Rites Of Passage

 

.

Rites Of Passage

.

Get the book here.

Explore the series here.

.

.

I constantly sift through my collections: collections of rocks, shells, bones, drawings, photographs. Often I will spread them out across the surfaces of the tables in my studio. As I sort through my materials, images will come to mind and I will make notes of them. To these I will add the images that come in dreams or in waking reveries in nature. I consider my sketches diagrams — blueprints or seeds for the future. They are stored until I find the right time to realize them.

.

Most of the ideas in the Rites of Passage series are taken from my sketchbooks and were intended to be drawings. Then the computer came into my life. Digital imaging, the medium I had been longing for but which had been inaccessible was now suddenly accessible. Ironically, it seemed the material had come full circle from photographs to drawings and back again.

.

The drawings were intended to be black and white. But on the computer I composed the work in color; most of the materials are drawn from color photographs. As I continued, it became clear that the literalness of color was not serving the content of the images. They seemed best rendered in dreamlike monochromatic tones.

.

At an early age, I had been sensitized to the effects of subtle color on monochromatic images: by my father with the darkroom and my mother with printing presses.

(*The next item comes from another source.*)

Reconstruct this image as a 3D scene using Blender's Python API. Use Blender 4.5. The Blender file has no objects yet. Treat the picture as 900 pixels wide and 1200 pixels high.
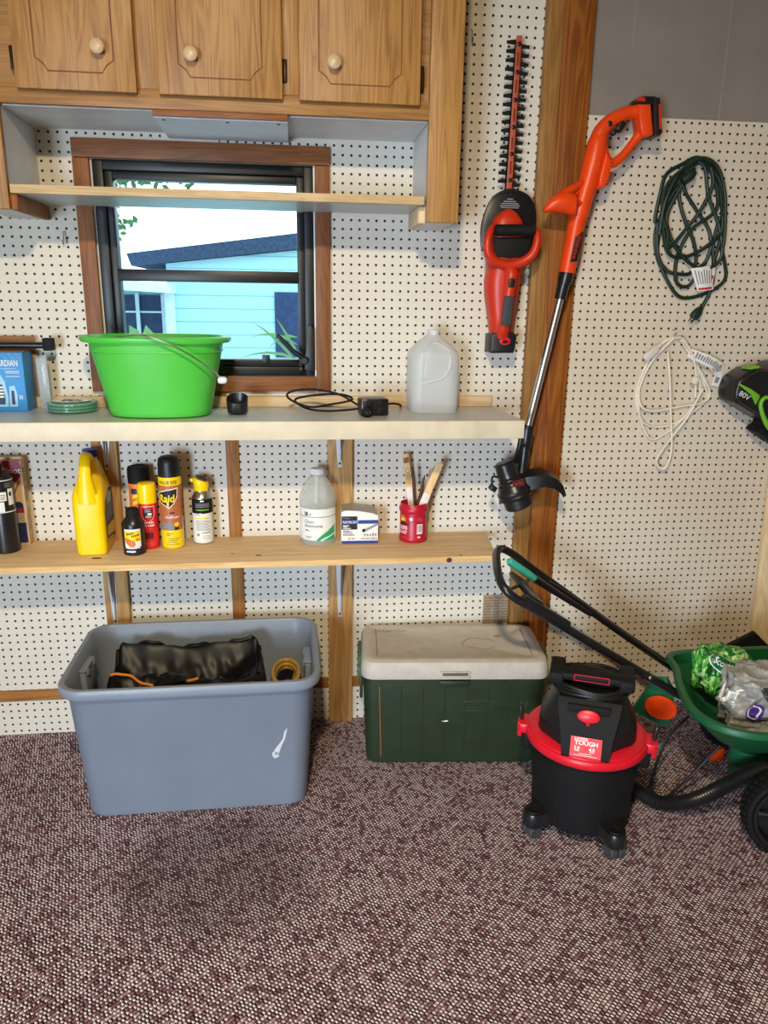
import bpy, bmesh, math, random
from mathutils import Vector, Matrix, noise as mnoise
random.seed(7)
PI = math.pi
SC = bpy.context.scene
COL = SC.collection
V = Vector

# ---------------------------------------------------------------- mesh builder
class MB:
    def __init__(s, m=None):
        s.bm = bmesh.new(); s.mats = []; s.ci = 0
        if m is not None: s.mat(m)
    def mat(s, m):
        if m not in s.mats: s.mats.append(m)
        s.ci = s.mats.index(m); return s
    def add(s, verts, faces, M=None):
        vs = [s.bm.verts.new(M @ V(v) if M is not None else V(v)) for v in verts]
        for f in faces:
            try:
                fa = s.bm.faces.new([vs[i] for i in f]); fa.material_index = s.ci
            except ValueError: pass
        return s
    def merge(s, b, M=None):
        b.verts.index_update()
        vs = [tuple(v.co) for v in b.verts]
        fs = [[v.index for v in f.verts] for f in b.faces]
        b.free(); return s.add(vs, fs, M)
    def box(s, c, d, bev=0.0, rot=None, seg=2, M=None):
        b = bmesh.new(); bmesh.ops.create_cube(b, size=1)
        for v in b.verts: v.co = V((v.co.x*d[0], v.co.y*d[1], v.co.z*d[2]))
        if bev > 0: bmesh.ops.bevel(b, geom=list(b.edges), offset=min(bev, .49*min(d)), segments=seg, profile=.5, affect='EDGES')
        T = Matrix.Translation(c)
        if rot is not None: T = T @ rot
        if M is not None: T = M @ T
        return s.merge(b, T)
    def box2(s, a, b, bev=0.0, seg=2, M=None):
        c = [(a[i]+b[i])/2 for i in range(3)]; d = [abs(b[i]-a[i]) for i in range(3)]
        return s.box(c, d, bev, None, seg, M)
    def prism(s, out, d0, d1, bev=0.0, M=None, seg=2):
        """outline in (x, z), thickness from y = d0 to y = d1"""
        b = bmesh.new()
        vs = [b.verts.new((x, d0, z)) for x, z in out]
        f = b.faces.new(vs)
        r = bmesh.ops.extrude_face_region(b, geom=[f])
        nv = [g for g in r['geom'] if isinstance(g, bmesh.types.BMVert)]
        for v in nv: v.co.y = d1
        bmesh.ops.recalc_face_normals(b, faces=list(b.faces))
        if bev > 0:
            ed = [e for e in b.edges if abs(e.verts[0].co.y-e.verts[1].co.y) < 1e-7]
            bmesh.ops.bevel(b, geom=ed, offset=bev, segments=seg, profile=.5, affect='EDGES', clamp_overlap=True)
        return s.merge(b, M)
    def rings(s, R, cap0=True, cap1=True, closed=True, loop=False, M=None):
        n = len(R[0]); vs = [p for r in R for p in r]; fs = []
        m = len(R)
        for i in range(m if loop else m-1):
            j = (i+1) % m
            for k in range(n if closed else n-1):
                l = (k+1) % n
                fs.append((i*n+k, i*n+l, j*n+l, j*n+k))
        if not loop:
            if cap0: fs.append(tuple(reversed(range(n))))
            if cap1: fs.append(tuple((m-1)*n+k for k in range(n)))
        return s.add(vs, fs, M)
    def lathe(s, prof, n=40, c=(0,0,0), M=None, sx=1, sy=1, cap0=True, cap1=True):
        R = []
        for r, z in prof:
            r = max(r, 1e-5)
            R.append([(c[0]+r*sx*math.sin(2*PI*k/n), c[1]-r*sy*math.cos(2*PI*k/n), c[2]+z) for k in range(n)])
        return s.rings(R, cap0, cap1, M=M)
    def tube(s, pts, r, n=10, sm=0, closed=False, flat=None, M=None, up=None):
        P = [V(p) for p in pts]
        rr = r if isinstance(r, (list, tuple)) else [r]*len(P)
        if sm: P, rr = cr(P, sm, closed, rr)
        m = len(P); T = []
        for i in range(m):
            a = P[i-1] if (i > 0 or closed) else P[0]
            b = P[(i+1) % m] if (i < m-1 or closed) else P[-1]
            t = (b-a); T.append(t.normalized() if t.length > 1e-9 else V((0,0,1)))
        u = V(up) if up else (V((0,0,1)) if abs(T[0].z) < .9 else V((1,0,0)))
        R = []
        for i in range(m):
            u = u - T[i]*u.dot(T[i])
            u = u.normalized() if u.length > 1e-6 else T[i].orthogonal().normalized()
            w = T[i].cross(u)
            fx, fy = flat if flat else (1, 1)
            R.append([P[i]+rr[i]*(fx*math.cos(2*PI*k/n)*u+fy*math.sin(2*PI*k/n)*w) for k in range(n)])
        return s.rings(R, loop=closed, M=M)
    def grid(s, nu, nv, f, M=None):
        vs = [f(i/nu, j/nv) for j in range(nv+1) for i in range(nu+1)]
        fs = [(j*(nu+1)+i, j*(nu+1)+i+1, (j+1)*(nu+1)+i+1, (j+1)*(nu+1)+i) for j in range(nv) for i in range(nu)]
        return s.add(vs, fs, M)
    def patch(s, f, u0, u1, v0, v1, h=0.0, nu=12, nv=1):
        return s.grid(nu, nv, lambda a, b: f(u0+(u1-u0)*a, v0+(v1-v0)*b, h))
    def poly(s, f, pts, h=0.0):
        b = bmesh.new(); b.faces.new([b.verts.new((u, v, 0)) for u, v in pts])
        bmesh.ops.triangulate(b, faces=list(b.faces))
        u0, u1 = min(p[0] for p in pts), max(p[0] for p in pts); k = u0+.004
        while k < u1 and u1-u0 < .2:
            bmesh.ops.bisect_plane(b, geom=list(b.verts)+list(b.edges)+list(b.faces), plane_co=(k, 0, 0), plane_no=(1, 0, 0)); k += .004
        for v in b.verts: v.co = V(f(v.co.x, v.co.y, h))
        return s.merge(b)
    def text(s, t, size, f, u=0, v=0, h=.0006, al='C', bold=0.0, sx=1.0, shear=0.0, rot=0.0):
        vs, fs = text_geo(t, bold, shear)
        if not vs: return s
        x0 = min(p[0] for p in vs); x1 = max(p[0] for p in vs)
        ox = (x0+x1)/2 if al == 'C' else (x0 if al == 'L' else x1)
        c, n = math.cos(rot), math.sin(rot)
        out = []
        for x, y in vs:
            a, b = (x-ox)*size*sx, y*size
            out.append(f(u+a*c-b*n, v+a*n+b*c, h))
        return s.add(out, fs)
    def build(s, name, parent=None, ang=38, flatshade=False):
        bmesh.ops.recalc_face_normals(s.bm, faces=list(s.bm.faces)) if s.bm.faces else None
        me = bpy.data.meshes.new(name)
        lim = math.radians(ang)
        for f in s.bm.faces: f.smooth = not flatshade
        for e in s.bm.edges:
            if len(e.link_faces) == 2:
                try:
                    if e.calc_face_angle() > lim: e.smooth = False
                except ValueError: pass
        s.bm.to_mesh(me); s.bm.free()
        for m in s.mats: me.materials.append(m)
        o = bpy.data.objects.new(name, me); COL.objects.link(o)
        if parent is not None: o.parent = parent
        return o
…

With the computer, I had all the tools of a painter and a printing press at my disposal and could add them to the techniques of the darkroom at will. Enjoying experimentation and not believing that any one method will work for all situations, I used the full range of tools available to me — painting color into areas selectively, desaturating full color images, building duotone and tritone curves, or converting black and white images to color and tinting them by shifting their color balances. I soon realized that digital imaging offered a greater degree of control and a wider, more varied palette than the traditional materials I had been exposed to.

.

Drawing heavily on archetypal imagery, using the bird as a metaphor for the human spirit, the series Rites of Passage charts the stages of development and significant encounters we must face in the course of our lives. It is a psychic chart, a metaphysical roadmap of an inevitable journey. Birth, disillusionment, epiphany, death — they are all something which we must inevitably undergo. The images invoke the theme of those key moments in life, but they do not draw out the particulars of an individual life. They exist solely to mark the crucial turning points we encounter in our lives.